Newquay caters for around 2,000 full-time students, and the rising interest has led to increased pressure on accommodation. "We started to look at what accommodation was available – to see whether hotels could be converted into halls," says Linnell. "We wanted a location that was central and would allow people to study easily."

Hence the decision to use Sunnyside Hotel, ideally located just above the Blue Reef Aquarium and overlooking Towan Beach. It's only a short walk from Towan Head, a perfect spot to observe marine wildlife. And it's also handy for the college itself, situated just 10 to 15 minutes walk away. This, according to lifetime Newquay resident Linnell, is "one of the most idyllic walks anyone could have. You go out of the hotel, across the clifftop, through a nice part of town, through the gardens and you're there. Beautiful."

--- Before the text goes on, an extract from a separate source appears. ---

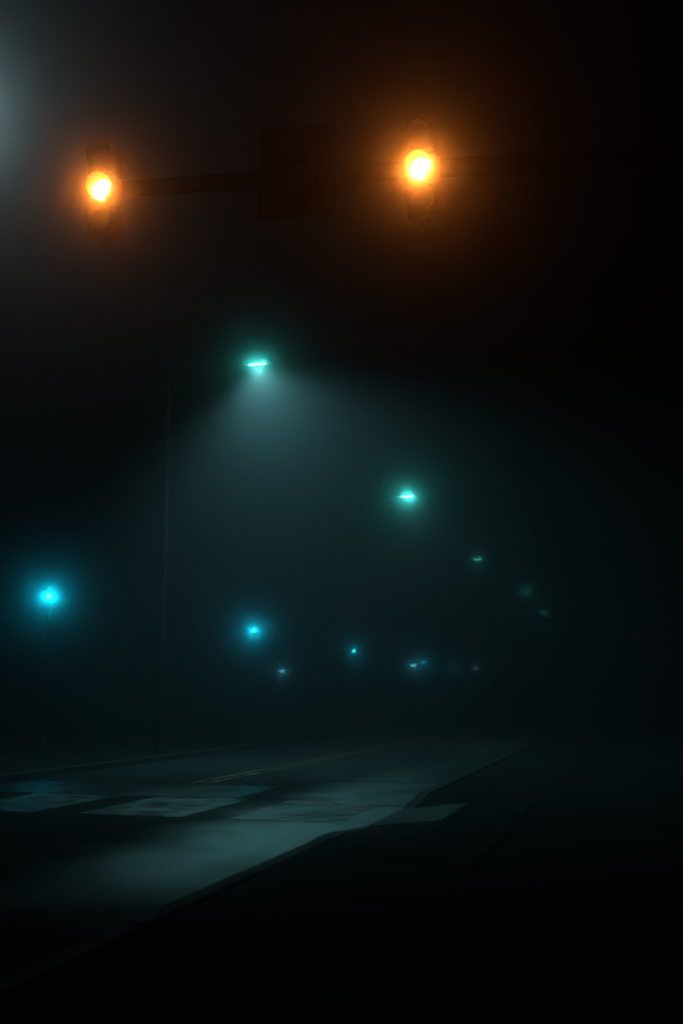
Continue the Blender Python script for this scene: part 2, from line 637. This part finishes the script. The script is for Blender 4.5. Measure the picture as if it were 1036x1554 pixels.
downlight_post(25.01, 72.3, 3.5, 'square downlight low beyond the second lantern post, a dim blue wedge', 9, w=0.32)
downlight_post(12.81, 61.52, 3.5, 'left one of the paired blue specks, a flat downlight on a post', 4, w=0.34)
downlight_post(9.92 + 5, 101.97, 4.5, 'last grey downlight before the road fades out in fog', 3.2, col=(0.55, 0.8, 0.85), w=0.34)


# ------------------------------------------------------------------ signal mast arm
RZ = -A + 0.146                     # the arm is not quite square with the road


def arm_pt(lat):
    return 9.05 + (5.24 - lat) * 0.147


t = thing('signal_mast', 'grey mast arm carrying the two amber signals and the sign above the road', 'signal mast', W(-3.2, arm_pt(-3.2) + 0.30, 0.0), RZ)
ln = (5.35 + 3.2) * 1.011
bm = bmesh.new()
tube(bm, [(0, 0, 0.1), (0, 0, 7.25)], [0.17, 0.13], 16)
link('mast_pole', bm, M_POLE, t, smooth=True)
bm = bmesh.new()
box(bm, (0, 0, 0.13), (0.55, 0.55, 0.05))
link('base_plate', bm, M_GALV, t, bevel=0.005)
bm = bmesh.new()
tube(bm, [(-0.1, 0, 7.05), (-ln, 0, 7.05)], [0.115, 0.085], 16)
link('mast_arm', bm, M_ARM, t, smooth=True)
bm = bmesh.new()
disc(bm, (-ln - 0.01, 0, 7.05), 0.092, 'X', 16, 0.03)
link('end_cap', bm, M_HEAD, t)


def visor(bm, c, r0, r1, ln_, gap=21, seg=40, th=0.004):
    """Open tunnel visor, slot at the bottom."""
    rows = []
    for k in range(seg + 1):
        an = R(-90 + gap) + (2 * math.pi - 2 * R(gap)) * k / seg
        ca, sa_ = math.cos(an), math.sin(an)
        # the hood is longest at the top
        le = ln_ * (0.78 + 0.22 * sa_)
        rows.append([bm.verts.new((c[0] + r * ca, c[1] - y, c[2] + r * sa_)) for r, y in ((r0, 0), (r1, le), (r1 + th, le), (r0 + th, 0))])
    for a, b in zip(rows, rows[1:]):
        for k in range(4):
            bm.faces.new((a[k], a[(k + 1) % 4], b[(k + 1) % 4], b[k]))
    bm.faces.new(rows[0])
    bm.faces.new(rows[-1])


def signal_head(lat, z, label, strength, tilt=0.06, turn=0.0):
    """Origin at the middle of the amber lens; it faces the camera's side of the road."""
    t = thing('traffic_signal', label, 'traffic light', W(lat, arm_pt(lat), z), RZ, 'amber signals on the mast arm')
    t.rotation_euler = (tilt, 0, RZ + turn)
    s = 0.335
    for k, nm in ((1, 'red'), (0, 'amber'), (-1, 'green')):
        zc = k * s
        bm = bmesh.new()
        box(bm, (0, 0.105, zc), (s, 0.17, s - 0.006))
        sec = link('signal_section', bm, M_BLACK, t, bevel=0.025)
        bm = bmesh.new()
        mat = {'red': M_REDLENS, 'green': M_GREENLENS}.get(nm) or emit_mat('amber_lens_lit', AMBER, strength)
        rr = 0.118
        rows = [[bm.verts.new((q * math.cos(2 * math.pi * j / 28), y, zc + q * math.sin(2 * math.pi * j / 28))) for j in range(28)]
                for q, y in ((rr, 0.016), (rr * 0.75, 0.004), (rr * 0.35, -0.004))]
        for a, b in zip(rows, rows[1:]):
            for j in range(28):
                bm.faces.new((a[j], a[(j + 1) % 28], b[(j + 1) % 28], b[j]))
        bm.faces.new(rows[-1])
        ls = link('lens', bm, mat, sec, smooth=True)
        bm = bmesh.new()
        visor(bm, (0, 0.02, zc), 0.130, 0.136, 0.17)
        link('visor', bm, M_VISOR, sec, smooth=True)
    bm = bmesh.new()
    tube(bm, [(0, 0.19, -0.56), (0, 0.19, 0.56)], [0.024, 0.024], 8)
    box(bm, (0, 0.15, 0.535), (0.10, 0.14, 0.05))
    box(bm, (0, 0.15, -0.535), (0.10, 0.14, 0.05))
    link('bracket', bm, M_BLACK, t)
    return t


signal_head(5.24, 6.9, 'traffic light glowing amber at the free end of the mast arm', 90)
signal_head(1.85, 6.9, 'traffic light glowing amber to the right of the turn sign', 148, turn=-0.20)

# the sign on the arm
lat_s = 3.14
t = thing('road_sign', 'dark NO TURN ON RED sign hanging between the two amber traffic lights', 'road sign', W(lat_s, arm_pt(lat_s) + 0.06, 6.98), RZ)
SW, SH = 0.84, 1.06
bm = bmesh.new()
box(bm, (0, 0, 0), (SW, 0.006, SH))
link('sign_panel', bm, M_SIGN, t)
bm = bmesh.new()
for a, b, c, d in ((0, SH / 2 - 0.03, SW - 0.04, 0.012), (0, -SH / 2 + 0.03, SW - 0.04, 0.012), (-SW / 2 + 0.026, 0, 0.012, SH - 0.072), (SW / 2 - 0.026, 0, 0.012, SH - 0.072)):
    box(bm, (a, -0.0055, b), (c, 0.003, d))
link('sign_border', bm, M_INK, t)
for txt, zz, sz in (('NO', 0.345, 0.235), ('TURN', 0.115, 0.215), ('ON', -0.115, 0.215), ('RED', -0.115, 0.215)):
    cu = bpy.data.curves.new('lettering', 'FONT')
    cu.body = txt
    cu.size = sz
    cu.align_x = 'CENTER'
    cu.align_y = 'CENTER'
    cu.extrude = 0.0012
    cu.offset = 0.006
    tmp = bpy.data.objects.new('lettering', cu)
    COL.objects.link(tmp)
    dg = bpy.context.evaluated_depsgraph_get()
    me = bpy.data.meshes.new_from_object(tmp.evaluated_get(dg))
    bpy.data.objects.remove(tmp)
    me.materials.clear()
    me.materials.append(M_INK)
    o = bpy.data.objects.new('word', me)
    COL.objects.link(o)
    o.parent = t
    o.location = ({'ON': -0.235, 'RED': 0.155}.get(txt, 0.0), -0.006, zz)
    o.rotation_euler = (R(90), 0, 0)
    o.scale = (0.88, 1, 1)
bm = bmesh.new()
disc(bm, (0, -0.0055, -0.355), 0.135, 'Y', 36, 0.003)
link('red_disc', bm, M_RED, t)
for sx in (-0.37, 0.37):
    for sz in (-0.42, 0.42):
        bm = bmesh.new()
        disc(bm, (sx, -0.007, sz), 0.011, 'Y', 10, 0.006)
        link('bolt', bm, M_GALV, t)
bm = bmesh.new()
box(bm, (0, 0.06, 0.03), (0.05, 0.10, 0.5))
link('bracket', bm, M_GALV, t)

# ------------------------------------------------------------------ signal cabinet at the right edge
t = thing('signal_cabinet', 'black signal control cabinet at the right edge of the pavement', 'cabinet', W(-2.55, 8.9, 0.1), -A)
bm = bmesh.new()
box(bm, (0, 0, 0.05), (0.80, 0.62, 0.14))
link('plinth', bm, M_KERB, t, bevel=0.01)
bm = bmesh.new()
box(bm, (0, 0, 0.81), (0.74, 0.56, 1.38))
link('cabinet_body', bm, M_CABINET, t, bevel=0.012)
bm = bmesh.new()
box(bm, (0, -0.29, 0.80), (0.66, 0.02, 1.26))
d = link('cabinet_door', bm, M_CABINET, t, bevel=0.006)
bm = bmesh.new()
box(bm, (0.26, -0.32, 0.85), (0.03, 0.03, 0.16))
link('handle', bm, M_GALV, d, bevel=0.004)
bm = bmesh.new()
box(bm, (0, 0, 1.525), (0.80, 0.62, 0.045))
link('cabinet_roof', bm, M_CABINET, t, bevel=0.012)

If other further education institutions follow Cornwall College's lead and create their own halls of residence, the UK college network could soon start to resemble the US junior college or "juco" system. These American community colleges closely replicate the American university experience, far more so than further education colleges in the UK.

"This is one way colleges could become more community-based," says Linnell. "This could develop into local higher education proper, so people don't have to travel. And we can provide niche courses for people from Europe and beyond. It's a good way for people to live and breathe the environment, and work with people who are committed to it."

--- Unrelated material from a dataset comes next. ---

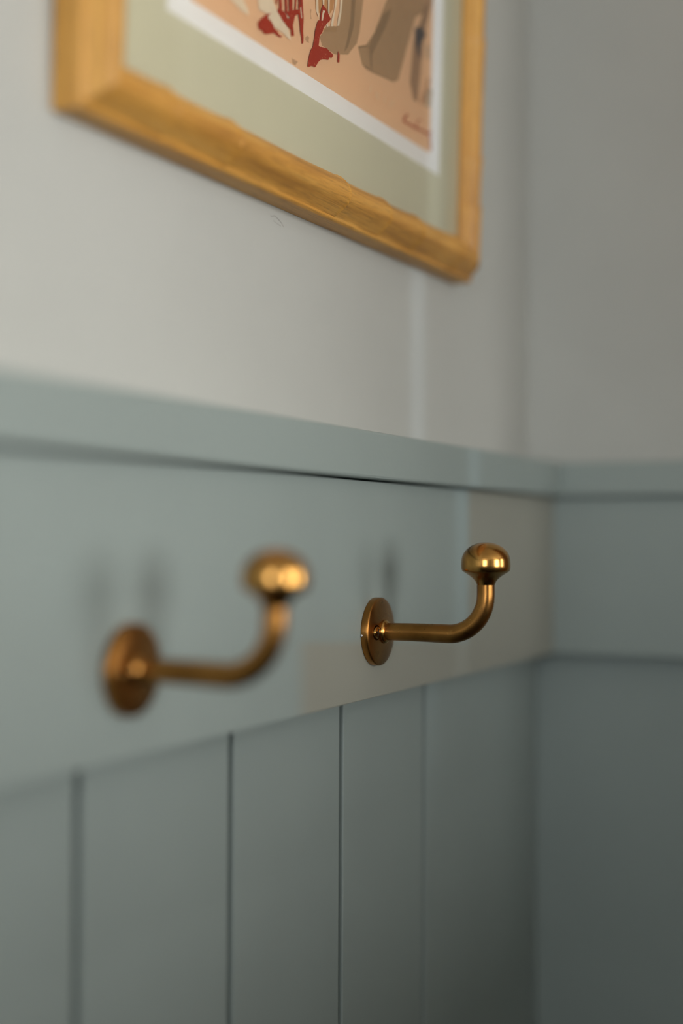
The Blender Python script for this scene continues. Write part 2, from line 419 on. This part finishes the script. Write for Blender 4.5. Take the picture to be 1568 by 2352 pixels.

The partnership between the college and hotel is also an attractive proposition for Newquay itself. "Many hotels only take coach parties in the winter months, or they close dow," says Lee Gamble, Sunnyside Hotel's owner. Newquay is a seasonal resort, often only busy for around 12 weeks in the summer. In the winter, Cornwall can feel rather desolate; the hotel-college partnership is a novel solution to that problem.

"It's all very well Cornwall College having great courses," adds Gamble, "but it's the social side that's lacking. This is a great opportunity for Cornwall College to exploit the nightlife side of things. Newquay can lend itself to being a great student town."

Sunnyside is also doing its bit to create a more typical student environment. The hotel bar will serve cut-price drinks to students only, and the 31 first-years who take up residence this month will enjoy a pool table, games room and DVD projector. There's even a wireless-enabled common room. "We marketed it as somewhere not just to read but to make friends and enjoy socially," says Gamble. All rooms are en suite, and cost between £85 and £130 per week; you pay more for sea views.

Karl Mersh, 23, from Kent, begins a foundation degree in zoological conservation in September and will be one of the lucky students spending this year at Sunnyside Hotel. "Going into halls is a good way to get to know people," he says. "You're always in contact with other classmates. And this is in Newquay – right on the beachfront!"

The social arrangement was one of Karl's main motivations for choosing Sunnyside. "It's simple: if you're living together you get to know people; if you're by yourself, you're isolated."